Michael Slager Tasered an Unarmed Black Man Before Walter Scott
Walter Scott was not the first unarmed black man to suffer the violence of North Charleston Police Officer Michael Slager, according to documents obtained by the Associated Press. In 2013, Slager allegedly pulled a man from his home and Tasered him multiple times, despite that man being unarmed and having committed no crime.
Slager arrived at the home of Mario Givens before dawn, banging on the door, according to an excessive force complaint and incident report, corroborated with interviews by the AP. Slager was looking for Mario's brother, Matthew Givens, who had allegedly entered his ex-girlfriend's bedroom uninvited and fled when she called the police. Mario Givens answered the door and was Tasered and pulled from the house shortly thereafter:
"Come outside or I'll tase you," he quoted the officer as saying, adding: "I didn't want that to happen to me, so I raised my arms over my head, and when I did, he tased me in my stomach anyway."
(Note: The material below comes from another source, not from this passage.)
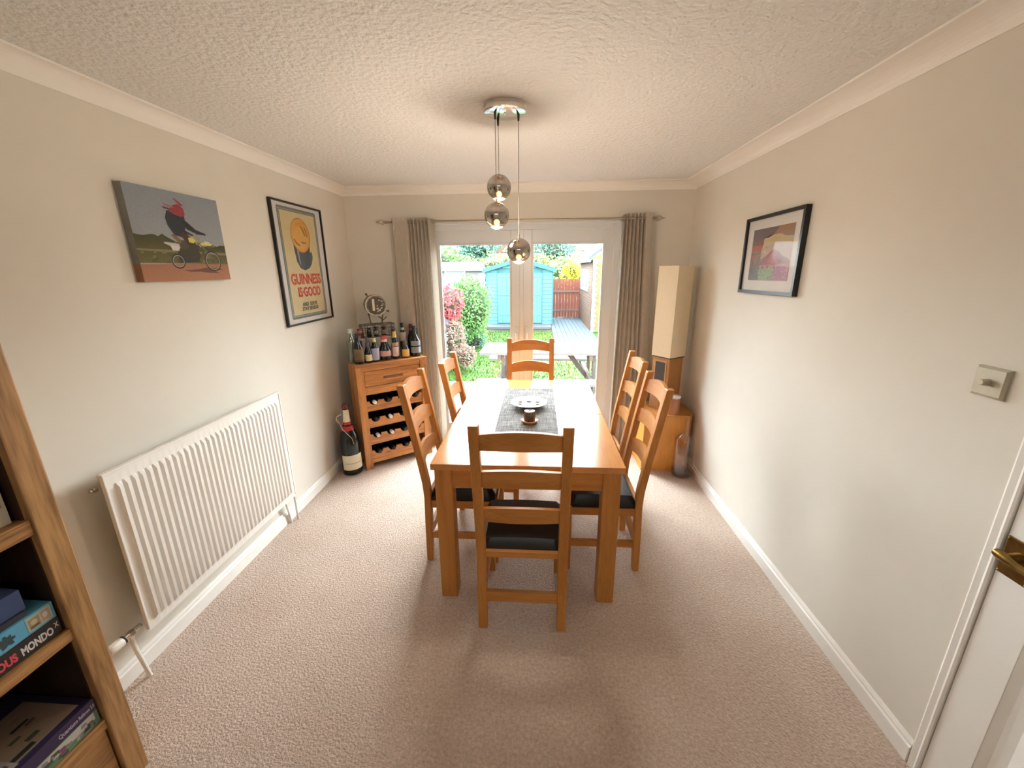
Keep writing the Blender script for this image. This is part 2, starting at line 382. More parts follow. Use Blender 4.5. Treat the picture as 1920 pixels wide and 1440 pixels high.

Givens said the pain from the stun gun was so intense that he dropped to the floor and began calling for his mother, who also was in the home. At that point, he said another police officer came into the house and they dragged him outside and threw him to the ground. He was handcuffed and put in a squad car.
Maleah Kiara Brown, Matthew Givens' ex-girlfriend, accompanied the officers to the Givens' home. She told the AP that she'd told them what Matthew looked like, and that Mario "looked nothing like the description I gave the officers." Matthew Givens is 5'5", and Mario stands "well over six feet," according to the AP. According to Brown, Slager Tasered Mario once more after he'd thrown him on the dirt. "[Slager] was cocky. It looked like he wanted to hurt him," she said.
Mario Givens was charged with resisting arrest, but those charges were dropped. An internal investigation sparked after Givens filed a complaint found Slager not guilty of wrongdoing.
The incident report—Slager's official account of the struggle—differs significantly, arguing that Mario and Matthew looked "just alike" and that he was forced to use the Taser because Givens struggled with him. The report also contains a witness statement from Brown—which Brown denies giving.
Slager's recounting bears similarities to his incident report on Walter Scott, which claimed that Scott took Slager's Taser during a scuffle, and that Slager fired his weapon because he "felt threatened." The video, of course, told a different story.